1-D reactive transport modeling to evaluate the interaction among different compounds in a complex contaminated site driven by redox processes

The redox processes are the main drivers that condition the behaviour of different compounds within a plume in a contaminated site. The fuel-derived organic compounds (BTEX and MTBE), that can be released in the aquifer through an oil spill, trigger in groundwater heavy redox condition. This is due to the direct mineralization of organic matter (Palmucci et al., 2016) or to the mineralization of fermentation by-product (e.g. H2, Acetate, Phenol, etc.), that represent the substrate for microbial growth (Watson et al., 2003; Chambon et al., 2013). When a contamination by chlorinated ethenes (i.e. PCE, TCE, DCEs, VC) also occur, the reductive dechlorination process, which leads to their degradation, can be inhibited by others redox-sensitive compounds (i.e. NO3-, Mn(III,IV) hydr-oxides, Fe(III) hydr-oxides, SO42-, etc.) naturally and/or anthropically present in the aquifer, because of the competition among the corresponding microbial species (McCarty, 1997; Chambon et al., 2013).

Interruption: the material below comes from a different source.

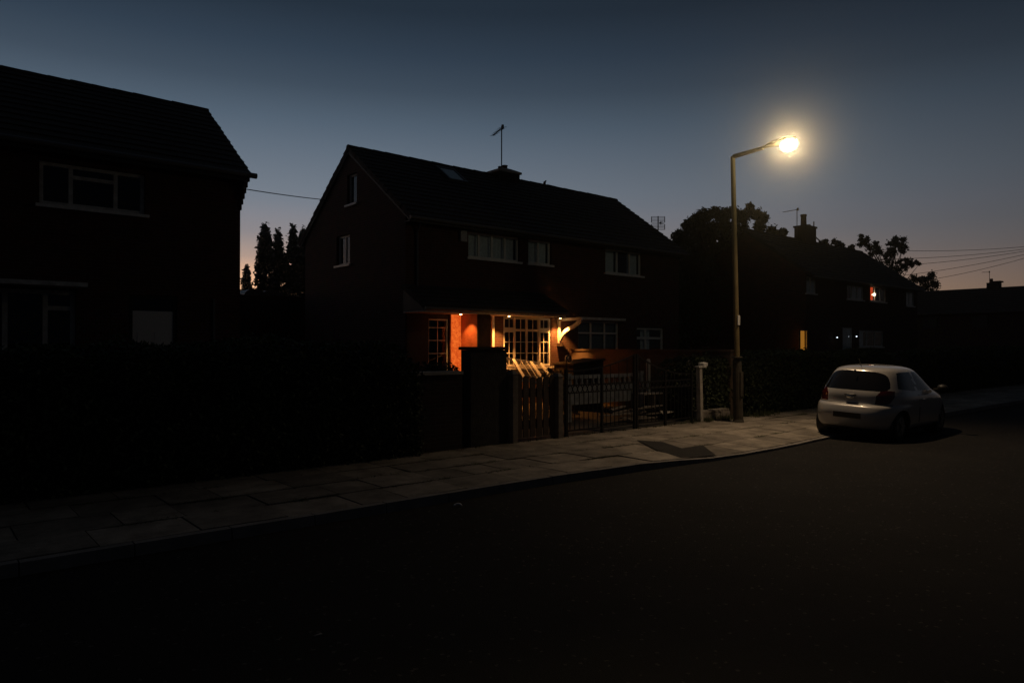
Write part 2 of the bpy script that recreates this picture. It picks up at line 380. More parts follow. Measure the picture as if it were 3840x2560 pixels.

The modeling of reactive transport, considering and comparing different kinetic degradation equations (e.g. first-order equation, Monod equation, etc.), can be considered an up-to-date method to understand in detail the processes occurring within the plume, in order to evaluate the best remediation technique. As study area, a coastal aquifer has been selected, where 10-15 meters thick sandy and silty sandy deposits aquifer overlays an clayey aquiclude (Desiderio & Rusi, 2003; Di Curzio & Rusi, 2016). Here, several foundry wastes burials, an oil spill from a fuel station tanks and a residual chlorinated solvents residual phase were detected. The reactive transport has been simulated along the main flowpath (1-D model) using Phreeqc (Appelo & Postma, 2005) and the dataset used for the model validation consists of chemical analyses made on groundwater samples collected in a 43 wells monitoring network. The first results show a persistence of reductive dechlorination by-products (i.e. DCEs and VC) in groundwater near one of the largest discovered foundry wastes burial containing Mn and As-rich Fe hydr-oxides. Thus, the higher is the metals' content in the solid matrix, the slower is the progress of reductive dechlorination, suggesting a strong competition for the substrate among the different microbial species.